On 9/11
I first became interested in movies when I was thirteen years old. It was the year that brought Obama to the White House, Michael Phelps to Beijing and Heath Ledger to The Dark Knight. On the eve of those events I watched Alfred Hitchcock’s The Man Who Knew Too Much, a movie in which Doris Day and James Stewart foil an international assassination plot while attempting to rescue their kidnapped son. It left me hungry for more — to watch, to learn, to dive into the medium. I didn’t realize it then, but this was to be the beginning of an indefinite personal study of the strange relationship between images and story.
The first movies I watched after The Man Who Knew Too Much were classics; as a kid, I’d always preferred history to life, so it wasn’t until the following year that I started following contemporary cinema. Initially it was a moviegoing year like any other for me — sporadic, pedestrian. I remember floating after (500) Days of Summer, and glaring into the rain that met me after Knowing. I wept at Up, like everyone else, and I was among that one-third-or-so of the world’s population that sat through Avatar. And then in the span of one month, I saw Bright Star, An Education, Up in the Air, and The Company Men. Suddenly, going to the movies was an adult activity. It became my vocation.
By the time I was fifteen I had come to notice a trend towards darkness in American movies. Estrangement, loss and outright apocalypse were as stock-in-trade topics for mature audiences as talking animals were for children. Movies like 2012, Transformers, X-Men, Taken, New Moon, and The Hurt Locker all seemed to have been produced during the fallout of some unacknowledged doomsday. It made me wonder if there was a potential source for all this gloominess; it didn’t take me long to speculate that perhaps the events of September 11, 2001 had left behind a conceptual residue so thick that it was clogging up the plot machines of popular American movies.

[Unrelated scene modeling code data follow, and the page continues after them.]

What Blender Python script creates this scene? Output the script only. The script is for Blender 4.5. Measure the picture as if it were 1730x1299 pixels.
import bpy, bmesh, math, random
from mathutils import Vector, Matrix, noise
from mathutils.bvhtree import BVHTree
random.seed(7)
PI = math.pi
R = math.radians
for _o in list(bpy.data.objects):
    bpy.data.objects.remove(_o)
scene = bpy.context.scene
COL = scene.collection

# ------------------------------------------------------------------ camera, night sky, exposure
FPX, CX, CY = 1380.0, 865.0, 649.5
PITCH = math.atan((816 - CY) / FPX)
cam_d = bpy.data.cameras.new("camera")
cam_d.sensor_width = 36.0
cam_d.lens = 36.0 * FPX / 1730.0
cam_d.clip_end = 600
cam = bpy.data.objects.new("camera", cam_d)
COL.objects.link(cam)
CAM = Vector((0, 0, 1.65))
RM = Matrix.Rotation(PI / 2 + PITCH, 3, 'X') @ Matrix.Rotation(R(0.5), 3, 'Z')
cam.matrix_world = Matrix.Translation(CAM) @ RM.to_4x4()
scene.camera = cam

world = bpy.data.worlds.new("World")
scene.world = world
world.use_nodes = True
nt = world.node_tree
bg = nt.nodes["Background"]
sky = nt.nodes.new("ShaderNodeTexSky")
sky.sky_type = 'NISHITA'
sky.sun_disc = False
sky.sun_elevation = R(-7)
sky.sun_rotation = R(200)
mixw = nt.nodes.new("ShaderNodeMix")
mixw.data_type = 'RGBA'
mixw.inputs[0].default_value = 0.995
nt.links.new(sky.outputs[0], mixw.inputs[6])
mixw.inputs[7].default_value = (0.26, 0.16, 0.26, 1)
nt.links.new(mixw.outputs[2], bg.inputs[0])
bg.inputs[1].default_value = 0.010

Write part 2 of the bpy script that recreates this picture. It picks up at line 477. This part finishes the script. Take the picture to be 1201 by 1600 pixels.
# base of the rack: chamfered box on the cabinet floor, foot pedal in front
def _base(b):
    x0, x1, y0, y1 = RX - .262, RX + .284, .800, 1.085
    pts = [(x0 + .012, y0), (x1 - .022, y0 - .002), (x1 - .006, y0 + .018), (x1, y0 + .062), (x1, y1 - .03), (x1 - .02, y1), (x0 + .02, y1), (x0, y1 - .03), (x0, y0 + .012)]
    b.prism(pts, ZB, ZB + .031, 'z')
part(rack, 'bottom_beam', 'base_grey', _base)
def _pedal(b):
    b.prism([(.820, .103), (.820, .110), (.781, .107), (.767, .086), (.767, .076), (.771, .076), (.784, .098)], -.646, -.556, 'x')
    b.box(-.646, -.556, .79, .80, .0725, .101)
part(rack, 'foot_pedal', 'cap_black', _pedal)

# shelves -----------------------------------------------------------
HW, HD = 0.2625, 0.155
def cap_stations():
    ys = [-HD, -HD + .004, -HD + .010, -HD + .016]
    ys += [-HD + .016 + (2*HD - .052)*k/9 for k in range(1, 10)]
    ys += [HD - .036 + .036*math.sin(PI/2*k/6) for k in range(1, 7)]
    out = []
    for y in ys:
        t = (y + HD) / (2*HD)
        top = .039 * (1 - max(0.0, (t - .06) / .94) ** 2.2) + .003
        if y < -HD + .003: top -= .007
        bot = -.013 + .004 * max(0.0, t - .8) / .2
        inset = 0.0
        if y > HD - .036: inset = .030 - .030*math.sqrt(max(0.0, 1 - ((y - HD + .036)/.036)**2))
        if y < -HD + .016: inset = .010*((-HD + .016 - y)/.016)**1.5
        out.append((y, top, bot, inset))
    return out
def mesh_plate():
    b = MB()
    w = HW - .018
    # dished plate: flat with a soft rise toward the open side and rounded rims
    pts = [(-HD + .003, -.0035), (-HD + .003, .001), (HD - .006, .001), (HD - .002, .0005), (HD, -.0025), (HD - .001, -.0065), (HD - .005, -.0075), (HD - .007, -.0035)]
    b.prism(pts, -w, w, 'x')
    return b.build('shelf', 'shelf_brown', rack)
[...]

Since then, I have routinely revisited this idea of a post-9/11 cinema. It would be fatuous to suggest that all American movies over a nine-year period were explicitly defined by a single event. However, that one event did leave a significant impact on how Americans thought of themselves and their country. Considering its magnitude, it is not outrageous to approach 9/11 as a historical landmark by which to evaluate all else that immediately proceeded it.
More than that, it is important to remember that people are as responsible for their disasters as they are for their entertainment. Humans live in the world together, and we all function within a finite field of thought and ability. In the digital age, we are increasingly aware of one another and attuned to circumstances all over the world; our narratives overlap, our thoughts coalesce across borders and ideologies. The same collective consciousness that produced 9/11 also produced the Harry Potter franchise — and The Truman Show and Babel and Little Miss Sunshine and so on. These are all products of the human imagination. History and story are one and the same.
Much of this blog will be devoted to post-9/11 cinema. Studying the thematic trends in our movies can help us better articulate what we have gone through in the wake of seriously disarming international events. It can help us better understand our world — because how we tell stories is the same as how we like to think about ourselves. Movies offer us a window onto our ideals as much as our faults. We can learn from them, and reconsider how we engage with future challenges, how we tell our stories in years to come.
On the brink between ignorance and knowledge there is a point of no return. For some, it came while watching a TV screen one pleasant morning in mid-September. For me, it came while watching a movie about family conflict and international intrigue during the summer I first discovered I was gay. This blog is a series of reflections on the aspects of ourselves that we encounter onscreen; it is a celebration of our futile, blissful efforts to define life in our own terms.